1Published in numbers by Messrs. Hurd & Houghton, New York city.

Fig. 1 is a shoe-edge trimmer, in which the shoe is mounted on a jack, the carriage of which has a motion of translation and rotation communicated to it: so that, while the side of the sole is being trimmed, the shoe is fed longitudinally against the knife, but at the toe and heel is rotated beneath it. The knife is universally jointed, to permit the hands of the operator to determine the different bevels cut.

Boot and Shoe Machinery Fig. 2

Fig. 2 is an ingenious little machine for placing the eyelets of the lace holes in position, and fastening them. The eyelets are fed, one by one, from the reservoir at the top, down the inclined ways, and are seized at the foot between the plunger and anvil, and they are riveted in their proper places in the shoe or strip of leather, which is held and fed by the operator.

Boot and Shoe Machinery Fig. 3

Fig. 3 is a machine in which a shoe or boot is chucked and revolved against a burnishing tool, to impart a smooth and elegant finish to the heel.
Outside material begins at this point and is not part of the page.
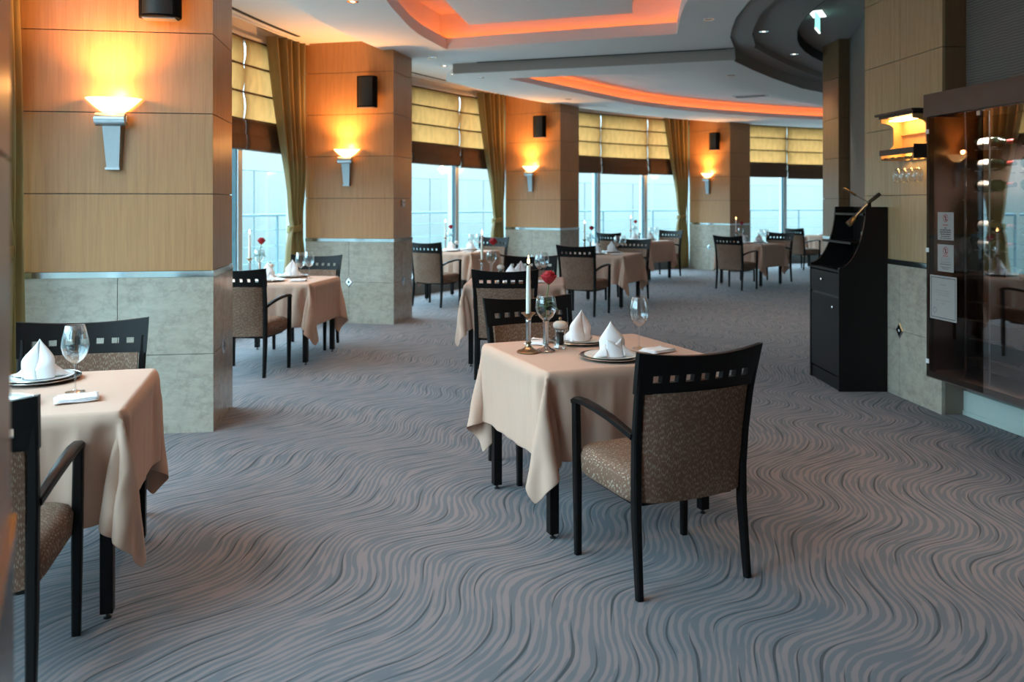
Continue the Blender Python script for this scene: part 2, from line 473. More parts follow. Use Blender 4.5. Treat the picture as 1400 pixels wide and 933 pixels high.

Our engraving shows a machine with what is called in the trade a "hot kit," a heated burnishing tool, with a flexible gas pipe of sufficient length, which follows the oscillations of the burnishing stock, a, and which conveys gas to the interior of the tool, where it is burnt in a jet. The tool is made to reciprocate over the surface of the heel, passing from breast to breast at each oscillation with an elastic pressure.